▶ Task description: Skip the pictures. Set down, word for word, the lines from the start of the material up to and including the line with "rot, 32, sharp=40)".

▶ Supplied records:
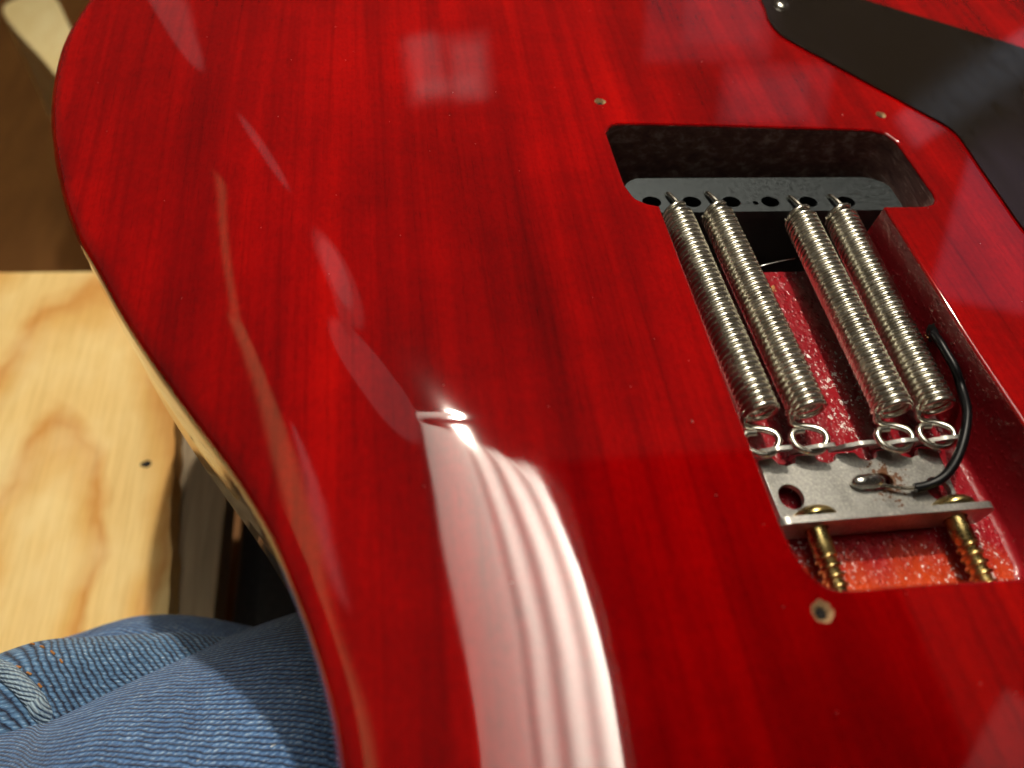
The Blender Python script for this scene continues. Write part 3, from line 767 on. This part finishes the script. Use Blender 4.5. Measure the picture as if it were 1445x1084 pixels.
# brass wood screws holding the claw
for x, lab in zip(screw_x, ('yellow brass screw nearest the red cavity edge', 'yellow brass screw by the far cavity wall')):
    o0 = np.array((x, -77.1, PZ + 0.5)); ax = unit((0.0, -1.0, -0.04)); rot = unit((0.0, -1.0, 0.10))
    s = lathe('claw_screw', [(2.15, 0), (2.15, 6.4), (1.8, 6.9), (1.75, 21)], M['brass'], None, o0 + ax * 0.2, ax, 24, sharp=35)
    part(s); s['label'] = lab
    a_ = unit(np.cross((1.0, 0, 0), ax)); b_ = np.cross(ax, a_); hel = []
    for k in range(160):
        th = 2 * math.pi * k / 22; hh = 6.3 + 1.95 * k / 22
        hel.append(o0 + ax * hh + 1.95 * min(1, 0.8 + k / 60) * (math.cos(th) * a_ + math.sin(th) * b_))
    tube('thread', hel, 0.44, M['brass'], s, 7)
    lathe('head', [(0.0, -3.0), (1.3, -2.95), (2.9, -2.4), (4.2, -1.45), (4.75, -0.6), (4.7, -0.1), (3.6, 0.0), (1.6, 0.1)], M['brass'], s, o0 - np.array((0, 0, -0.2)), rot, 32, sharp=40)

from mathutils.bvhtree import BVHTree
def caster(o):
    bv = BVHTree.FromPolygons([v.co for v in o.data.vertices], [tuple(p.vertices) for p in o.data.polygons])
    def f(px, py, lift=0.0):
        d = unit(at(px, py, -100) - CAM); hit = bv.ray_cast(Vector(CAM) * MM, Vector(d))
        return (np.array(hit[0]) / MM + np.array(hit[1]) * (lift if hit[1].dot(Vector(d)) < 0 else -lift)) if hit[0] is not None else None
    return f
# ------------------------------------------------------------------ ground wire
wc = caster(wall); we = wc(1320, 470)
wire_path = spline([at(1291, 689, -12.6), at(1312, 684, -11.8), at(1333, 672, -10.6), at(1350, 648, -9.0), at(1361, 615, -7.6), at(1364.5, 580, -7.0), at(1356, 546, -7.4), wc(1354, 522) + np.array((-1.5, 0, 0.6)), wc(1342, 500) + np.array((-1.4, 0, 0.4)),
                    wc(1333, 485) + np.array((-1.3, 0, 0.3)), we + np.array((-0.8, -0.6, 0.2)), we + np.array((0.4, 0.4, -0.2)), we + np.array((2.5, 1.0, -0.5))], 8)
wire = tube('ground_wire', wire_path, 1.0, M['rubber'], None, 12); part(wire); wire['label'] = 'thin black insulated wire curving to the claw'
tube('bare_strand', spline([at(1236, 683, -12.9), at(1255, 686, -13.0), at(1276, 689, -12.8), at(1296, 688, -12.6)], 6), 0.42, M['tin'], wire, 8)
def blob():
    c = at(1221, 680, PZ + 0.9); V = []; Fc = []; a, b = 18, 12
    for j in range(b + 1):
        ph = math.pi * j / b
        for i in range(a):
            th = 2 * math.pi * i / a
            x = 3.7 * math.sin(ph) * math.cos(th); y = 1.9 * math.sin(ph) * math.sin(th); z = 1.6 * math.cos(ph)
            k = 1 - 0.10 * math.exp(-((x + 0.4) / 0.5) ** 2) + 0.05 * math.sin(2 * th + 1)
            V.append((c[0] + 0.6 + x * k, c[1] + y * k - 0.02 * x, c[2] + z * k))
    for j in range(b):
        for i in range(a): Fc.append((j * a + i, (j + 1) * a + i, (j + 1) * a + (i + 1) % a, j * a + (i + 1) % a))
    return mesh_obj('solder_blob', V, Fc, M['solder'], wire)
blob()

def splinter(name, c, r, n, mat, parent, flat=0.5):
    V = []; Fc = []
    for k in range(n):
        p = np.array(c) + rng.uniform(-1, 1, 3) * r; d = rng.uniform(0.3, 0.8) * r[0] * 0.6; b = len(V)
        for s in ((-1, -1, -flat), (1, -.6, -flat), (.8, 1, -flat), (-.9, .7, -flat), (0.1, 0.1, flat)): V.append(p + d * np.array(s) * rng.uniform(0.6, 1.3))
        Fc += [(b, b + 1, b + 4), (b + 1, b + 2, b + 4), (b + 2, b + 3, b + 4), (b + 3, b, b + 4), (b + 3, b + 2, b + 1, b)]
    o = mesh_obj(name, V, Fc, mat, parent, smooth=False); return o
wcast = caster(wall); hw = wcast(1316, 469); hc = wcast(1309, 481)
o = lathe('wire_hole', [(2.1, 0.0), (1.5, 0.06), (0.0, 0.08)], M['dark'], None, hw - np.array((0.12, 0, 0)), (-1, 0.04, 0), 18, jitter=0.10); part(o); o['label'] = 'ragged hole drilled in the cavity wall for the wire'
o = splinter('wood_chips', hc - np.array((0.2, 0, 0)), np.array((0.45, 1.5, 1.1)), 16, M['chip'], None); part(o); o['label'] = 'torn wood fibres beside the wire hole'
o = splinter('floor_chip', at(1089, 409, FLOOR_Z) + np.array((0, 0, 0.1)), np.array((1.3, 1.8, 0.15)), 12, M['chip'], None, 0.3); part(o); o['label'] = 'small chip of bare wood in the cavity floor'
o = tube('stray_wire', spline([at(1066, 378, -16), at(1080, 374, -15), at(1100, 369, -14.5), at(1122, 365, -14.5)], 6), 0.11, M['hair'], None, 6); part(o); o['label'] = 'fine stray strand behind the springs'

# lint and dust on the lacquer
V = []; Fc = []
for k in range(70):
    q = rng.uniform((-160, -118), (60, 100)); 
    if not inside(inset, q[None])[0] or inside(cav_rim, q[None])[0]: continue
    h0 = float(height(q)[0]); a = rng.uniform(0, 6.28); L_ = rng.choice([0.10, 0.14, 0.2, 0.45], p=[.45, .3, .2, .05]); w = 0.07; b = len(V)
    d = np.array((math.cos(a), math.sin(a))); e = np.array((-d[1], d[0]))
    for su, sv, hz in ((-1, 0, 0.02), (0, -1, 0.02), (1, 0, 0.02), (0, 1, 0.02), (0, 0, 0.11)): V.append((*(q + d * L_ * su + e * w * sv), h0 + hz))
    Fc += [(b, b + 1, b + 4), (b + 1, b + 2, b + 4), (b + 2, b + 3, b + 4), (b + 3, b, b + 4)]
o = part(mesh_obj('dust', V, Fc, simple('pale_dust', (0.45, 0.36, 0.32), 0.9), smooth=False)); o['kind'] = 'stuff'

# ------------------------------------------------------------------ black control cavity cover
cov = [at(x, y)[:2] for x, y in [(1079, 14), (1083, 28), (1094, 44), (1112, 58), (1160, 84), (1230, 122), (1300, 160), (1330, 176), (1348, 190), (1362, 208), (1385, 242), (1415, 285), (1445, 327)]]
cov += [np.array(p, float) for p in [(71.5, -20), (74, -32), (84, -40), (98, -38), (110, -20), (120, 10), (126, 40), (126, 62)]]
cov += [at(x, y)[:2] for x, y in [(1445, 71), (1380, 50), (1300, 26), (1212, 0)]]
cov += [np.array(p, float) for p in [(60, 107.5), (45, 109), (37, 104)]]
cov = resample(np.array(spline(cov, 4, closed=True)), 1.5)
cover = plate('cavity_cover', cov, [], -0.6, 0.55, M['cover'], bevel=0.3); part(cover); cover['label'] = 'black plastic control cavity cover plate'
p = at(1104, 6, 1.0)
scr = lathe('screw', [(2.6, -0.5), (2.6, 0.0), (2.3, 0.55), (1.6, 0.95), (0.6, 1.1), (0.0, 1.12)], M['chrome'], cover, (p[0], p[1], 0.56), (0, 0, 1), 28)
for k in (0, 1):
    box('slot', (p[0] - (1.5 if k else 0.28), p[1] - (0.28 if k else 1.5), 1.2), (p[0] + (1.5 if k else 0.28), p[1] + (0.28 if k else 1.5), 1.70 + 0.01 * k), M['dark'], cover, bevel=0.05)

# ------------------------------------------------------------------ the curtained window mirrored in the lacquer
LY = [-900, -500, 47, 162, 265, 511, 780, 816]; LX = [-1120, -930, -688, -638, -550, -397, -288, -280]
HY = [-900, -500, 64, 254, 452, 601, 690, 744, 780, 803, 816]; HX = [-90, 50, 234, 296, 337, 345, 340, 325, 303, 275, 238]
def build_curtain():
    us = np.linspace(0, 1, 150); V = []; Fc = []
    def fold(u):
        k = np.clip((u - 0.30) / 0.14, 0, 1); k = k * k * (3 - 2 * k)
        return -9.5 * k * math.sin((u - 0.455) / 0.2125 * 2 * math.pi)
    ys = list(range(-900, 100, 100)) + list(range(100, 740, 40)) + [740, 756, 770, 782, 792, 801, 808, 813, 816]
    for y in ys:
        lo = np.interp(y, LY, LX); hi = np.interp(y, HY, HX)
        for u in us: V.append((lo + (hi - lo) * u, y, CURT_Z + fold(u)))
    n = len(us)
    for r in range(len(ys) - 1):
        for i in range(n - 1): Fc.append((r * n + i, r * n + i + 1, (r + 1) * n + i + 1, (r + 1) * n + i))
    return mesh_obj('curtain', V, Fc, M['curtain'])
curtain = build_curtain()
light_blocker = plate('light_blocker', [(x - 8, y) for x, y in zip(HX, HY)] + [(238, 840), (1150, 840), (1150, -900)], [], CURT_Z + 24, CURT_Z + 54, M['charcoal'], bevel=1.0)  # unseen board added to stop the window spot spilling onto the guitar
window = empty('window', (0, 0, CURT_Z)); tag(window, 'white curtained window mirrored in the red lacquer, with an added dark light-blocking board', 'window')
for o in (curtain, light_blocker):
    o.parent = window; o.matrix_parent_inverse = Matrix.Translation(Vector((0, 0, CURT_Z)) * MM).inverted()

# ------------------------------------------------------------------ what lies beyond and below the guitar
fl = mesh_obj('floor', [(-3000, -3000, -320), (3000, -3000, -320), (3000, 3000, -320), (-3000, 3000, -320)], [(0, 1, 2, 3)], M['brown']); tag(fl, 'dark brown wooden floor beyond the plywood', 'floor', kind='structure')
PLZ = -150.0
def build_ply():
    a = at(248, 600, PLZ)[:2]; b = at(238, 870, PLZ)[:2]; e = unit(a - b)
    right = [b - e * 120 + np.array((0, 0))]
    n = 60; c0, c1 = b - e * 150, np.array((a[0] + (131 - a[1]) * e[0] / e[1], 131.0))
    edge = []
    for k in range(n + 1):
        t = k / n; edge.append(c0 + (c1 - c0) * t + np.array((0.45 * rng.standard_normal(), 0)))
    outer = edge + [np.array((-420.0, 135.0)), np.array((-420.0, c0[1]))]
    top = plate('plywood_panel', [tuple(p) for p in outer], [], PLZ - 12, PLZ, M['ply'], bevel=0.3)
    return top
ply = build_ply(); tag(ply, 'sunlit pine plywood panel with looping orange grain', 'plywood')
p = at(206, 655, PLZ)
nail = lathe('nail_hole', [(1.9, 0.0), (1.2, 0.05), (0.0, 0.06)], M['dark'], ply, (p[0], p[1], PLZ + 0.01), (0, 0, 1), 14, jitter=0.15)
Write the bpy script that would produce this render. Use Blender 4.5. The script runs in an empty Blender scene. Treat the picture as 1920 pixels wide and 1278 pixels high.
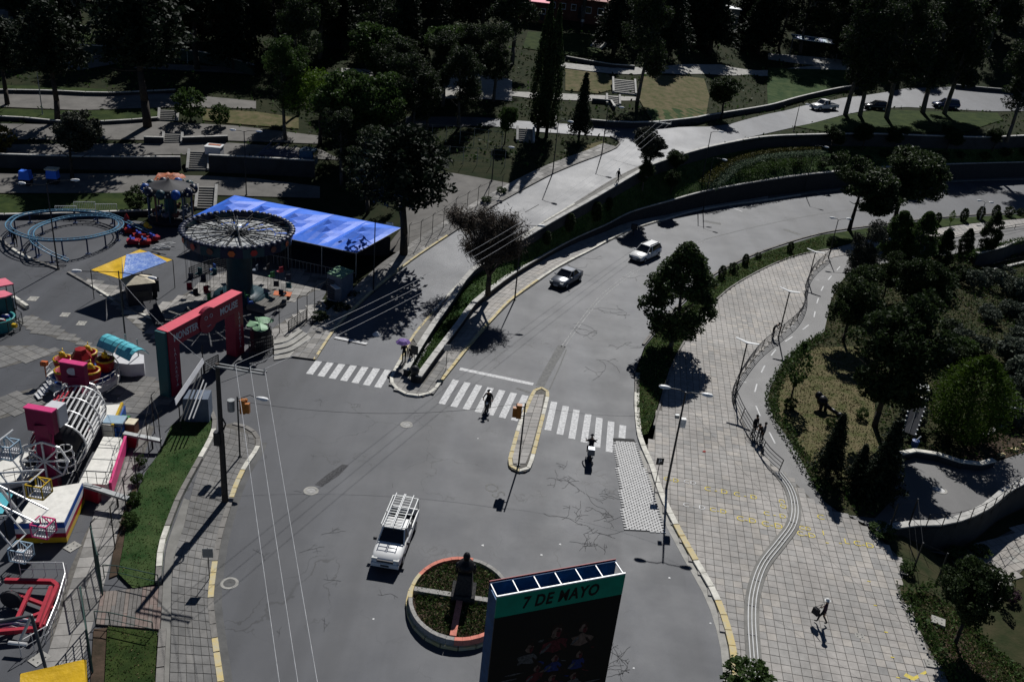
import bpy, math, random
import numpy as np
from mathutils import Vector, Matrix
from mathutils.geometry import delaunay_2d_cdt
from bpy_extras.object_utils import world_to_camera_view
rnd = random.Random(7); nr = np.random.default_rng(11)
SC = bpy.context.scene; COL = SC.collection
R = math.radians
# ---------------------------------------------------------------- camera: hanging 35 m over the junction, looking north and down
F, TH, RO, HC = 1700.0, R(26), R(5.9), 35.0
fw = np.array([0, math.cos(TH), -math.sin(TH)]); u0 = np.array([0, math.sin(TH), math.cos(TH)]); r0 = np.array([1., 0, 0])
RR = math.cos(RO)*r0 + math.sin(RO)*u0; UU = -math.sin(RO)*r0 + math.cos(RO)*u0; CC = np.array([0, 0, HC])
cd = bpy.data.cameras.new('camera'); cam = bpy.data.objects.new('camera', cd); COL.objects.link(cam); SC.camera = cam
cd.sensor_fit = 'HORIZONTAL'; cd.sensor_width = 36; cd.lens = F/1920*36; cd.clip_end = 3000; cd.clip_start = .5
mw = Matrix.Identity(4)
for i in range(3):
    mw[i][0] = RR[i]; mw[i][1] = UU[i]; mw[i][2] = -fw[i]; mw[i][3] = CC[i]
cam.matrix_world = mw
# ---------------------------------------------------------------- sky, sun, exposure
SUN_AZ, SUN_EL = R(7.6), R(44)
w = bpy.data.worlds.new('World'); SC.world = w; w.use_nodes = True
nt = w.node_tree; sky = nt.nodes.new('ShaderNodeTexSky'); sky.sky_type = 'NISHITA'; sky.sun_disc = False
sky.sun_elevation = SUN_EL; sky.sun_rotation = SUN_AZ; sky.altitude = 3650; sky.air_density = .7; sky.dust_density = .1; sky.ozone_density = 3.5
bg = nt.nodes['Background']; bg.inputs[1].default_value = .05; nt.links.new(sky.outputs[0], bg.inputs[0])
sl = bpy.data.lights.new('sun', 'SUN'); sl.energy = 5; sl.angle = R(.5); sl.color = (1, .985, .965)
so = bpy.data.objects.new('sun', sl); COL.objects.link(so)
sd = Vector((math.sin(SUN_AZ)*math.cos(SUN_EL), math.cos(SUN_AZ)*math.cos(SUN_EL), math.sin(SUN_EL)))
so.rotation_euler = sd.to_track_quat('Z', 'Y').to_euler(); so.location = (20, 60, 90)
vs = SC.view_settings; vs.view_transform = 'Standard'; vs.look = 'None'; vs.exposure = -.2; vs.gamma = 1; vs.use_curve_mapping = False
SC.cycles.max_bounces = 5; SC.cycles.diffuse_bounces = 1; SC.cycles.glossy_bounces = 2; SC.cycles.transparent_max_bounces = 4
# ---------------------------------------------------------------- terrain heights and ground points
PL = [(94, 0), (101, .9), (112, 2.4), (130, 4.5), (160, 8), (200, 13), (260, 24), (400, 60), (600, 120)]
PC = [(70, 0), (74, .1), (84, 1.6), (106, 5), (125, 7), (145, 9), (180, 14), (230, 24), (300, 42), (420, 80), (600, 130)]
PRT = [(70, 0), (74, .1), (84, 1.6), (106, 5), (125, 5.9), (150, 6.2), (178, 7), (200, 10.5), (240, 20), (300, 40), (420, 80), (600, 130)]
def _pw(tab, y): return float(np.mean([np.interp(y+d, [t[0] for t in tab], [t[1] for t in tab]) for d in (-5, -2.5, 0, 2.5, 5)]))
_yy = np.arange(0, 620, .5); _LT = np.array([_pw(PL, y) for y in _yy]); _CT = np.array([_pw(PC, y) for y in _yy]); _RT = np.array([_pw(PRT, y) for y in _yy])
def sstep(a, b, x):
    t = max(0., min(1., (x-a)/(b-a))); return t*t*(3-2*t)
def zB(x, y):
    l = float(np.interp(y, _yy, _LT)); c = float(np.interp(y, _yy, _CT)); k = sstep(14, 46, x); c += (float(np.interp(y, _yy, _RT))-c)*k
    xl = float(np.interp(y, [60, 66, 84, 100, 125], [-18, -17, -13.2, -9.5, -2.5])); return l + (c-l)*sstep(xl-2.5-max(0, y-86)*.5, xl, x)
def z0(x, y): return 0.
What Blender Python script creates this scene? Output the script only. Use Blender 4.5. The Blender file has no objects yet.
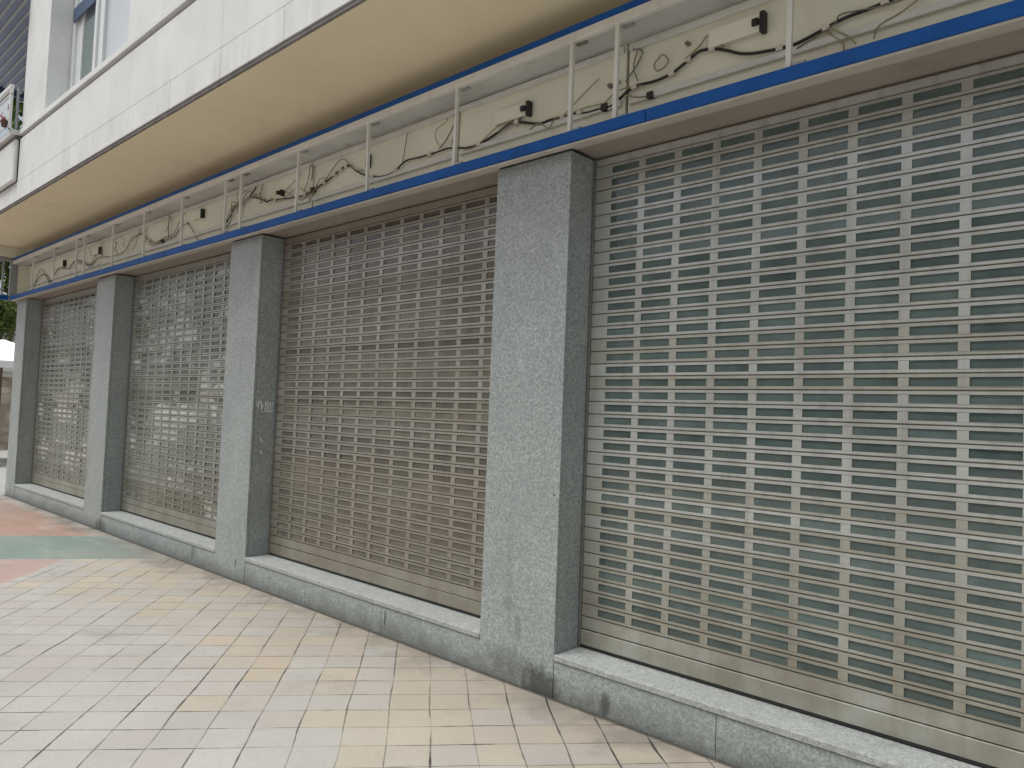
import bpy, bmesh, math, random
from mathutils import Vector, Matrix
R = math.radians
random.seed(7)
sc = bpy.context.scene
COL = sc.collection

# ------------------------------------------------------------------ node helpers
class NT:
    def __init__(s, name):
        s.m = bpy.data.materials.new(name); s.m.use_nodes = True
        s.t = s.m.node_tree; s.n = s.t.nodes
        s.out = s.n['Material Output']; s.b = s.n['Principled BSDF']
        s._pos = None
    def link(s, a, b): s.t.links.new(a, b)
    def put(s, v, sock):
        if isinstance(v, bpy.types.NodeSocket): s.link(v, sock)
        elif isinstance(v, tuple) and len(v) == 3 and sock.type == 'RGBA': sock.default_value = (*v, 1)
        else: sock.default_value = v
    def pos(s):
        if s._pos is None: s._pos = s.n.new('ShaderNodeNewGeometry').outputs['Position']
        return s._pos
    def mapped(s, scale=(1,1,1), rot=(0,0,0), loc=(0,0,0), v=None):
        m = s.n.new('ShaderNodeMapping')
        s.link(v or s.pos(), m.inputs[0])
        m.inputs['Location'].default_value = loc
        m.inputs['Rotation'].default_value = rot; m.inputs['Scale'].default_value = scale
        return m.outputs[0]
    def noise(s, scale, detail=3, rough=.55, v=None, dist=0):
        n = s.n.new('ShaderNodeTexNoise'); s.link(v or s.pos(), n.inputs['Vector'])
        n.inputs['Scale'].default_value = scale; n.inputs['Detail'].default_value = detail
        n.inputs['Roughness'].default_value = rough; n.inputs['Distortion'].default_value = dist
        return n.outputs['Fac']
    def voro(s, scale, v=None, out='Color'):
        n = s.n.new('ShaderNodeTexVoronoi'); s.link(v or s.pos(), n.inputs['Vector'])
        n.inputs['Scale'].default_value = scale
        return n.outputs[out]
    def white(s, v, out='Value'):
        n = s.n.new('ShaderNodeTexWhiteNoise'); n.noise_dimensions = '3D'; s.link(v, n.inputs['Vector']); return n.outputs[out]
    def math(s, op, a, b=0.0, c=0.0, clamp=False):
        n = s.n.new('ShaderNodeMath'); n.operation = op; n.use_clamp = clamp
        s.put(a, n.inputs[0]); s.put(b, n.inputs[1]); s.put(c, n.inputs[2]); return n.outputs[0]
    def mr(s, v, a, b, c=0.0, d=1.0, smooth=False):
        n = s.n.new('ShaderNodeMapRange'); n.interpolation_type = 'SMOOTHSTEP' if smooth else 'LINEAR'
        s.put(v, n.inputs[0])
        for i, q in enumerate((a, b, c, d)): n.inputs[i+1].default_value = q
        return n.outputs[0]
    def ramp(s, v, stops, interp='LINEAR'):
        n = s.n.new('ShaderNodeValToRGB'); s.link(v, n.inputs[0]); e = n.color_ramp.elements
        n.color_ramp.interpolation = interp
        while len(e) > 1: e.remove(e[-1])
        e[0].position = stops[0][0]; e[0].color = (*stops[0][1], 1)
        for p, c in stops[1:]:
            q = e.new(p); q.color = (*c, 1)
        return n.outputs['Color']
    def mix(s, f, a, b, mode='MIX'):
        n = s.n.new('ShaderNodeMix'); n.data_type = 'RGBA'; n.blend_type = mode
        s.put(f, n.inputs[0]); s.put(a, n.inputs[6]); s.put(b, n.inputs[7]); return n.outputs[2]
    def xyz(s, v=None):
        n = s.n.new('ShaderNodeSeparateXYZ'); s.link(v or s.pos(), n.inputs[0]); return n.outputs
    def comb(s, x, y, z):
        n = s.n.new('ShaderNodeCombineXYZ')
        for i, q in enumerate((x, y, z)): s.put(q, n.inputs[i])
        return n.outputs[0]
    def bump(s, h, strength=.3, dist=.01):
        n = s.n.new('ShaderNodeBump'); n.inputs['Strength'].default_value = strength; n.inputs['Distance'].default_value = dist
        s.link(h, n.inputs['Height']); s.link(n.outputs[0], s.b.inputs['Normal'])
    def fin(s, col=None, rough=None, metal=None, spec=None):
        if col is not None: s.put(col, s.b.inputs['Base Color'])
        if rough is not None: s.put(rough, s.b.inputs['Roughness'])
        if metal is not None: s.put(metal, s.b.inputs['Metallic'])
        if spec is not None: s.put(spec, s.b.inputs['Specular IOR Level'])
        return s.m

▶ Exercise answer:
The Blender Python script for this scene continues. Write part 3, from line 767 on. This part finishes the script. Use Blender 4.5. Measure the picture as if it were 1445x1084 pixels.
# brass wood screws holding the claw
for x, lab in zip(screw_x, ('yellow brass screw nearest the red cavity edge', 'yellow brass screw by the far cavity wall')):
    o0 = np.array((x, -77.1, PZ + 0.5)); ax = unit((0.0, -1.0, -0.04)); rot = unit((0.0, -1.0, 0.10))
    s = lathe('claw_screw', [(2.15, 0), (2.15, 6.4), (1.8, 6.9), (1.75, 21)], M['brass'], None, o0 + ax * 0.2, ax, 24, sharp=35)
    part(s); s['label'] = lab
    a_ = unit(np.cross((1.0, 0, 0), ax)); b_ = np.cross(ax, a_); hel = []
    for k in range(160):
        th = 2 * math.pi * k / 22; hh = 6.3 + 1.95 * k / 22
        hel.append(o0 + ax * hh + 1.95 * min(1, 0.8 + k / 60) * (math.cos(th) * a_ + math.sin(th) * b_))
    tube('thread', hel, 0.44, M['brass'], s, 7)
    lathe('head', [(0.0, -3.0), (1.3, -2.95), (2.9, -2.4), (4.2, -1.45), (4.75, -0.6), (4.7, -0.1), (3.6, 0.0), (1.6, 0.1)], M['brass'], s, o0 - np.array((0, 0, -0.2)), rot, 32, sharp=40)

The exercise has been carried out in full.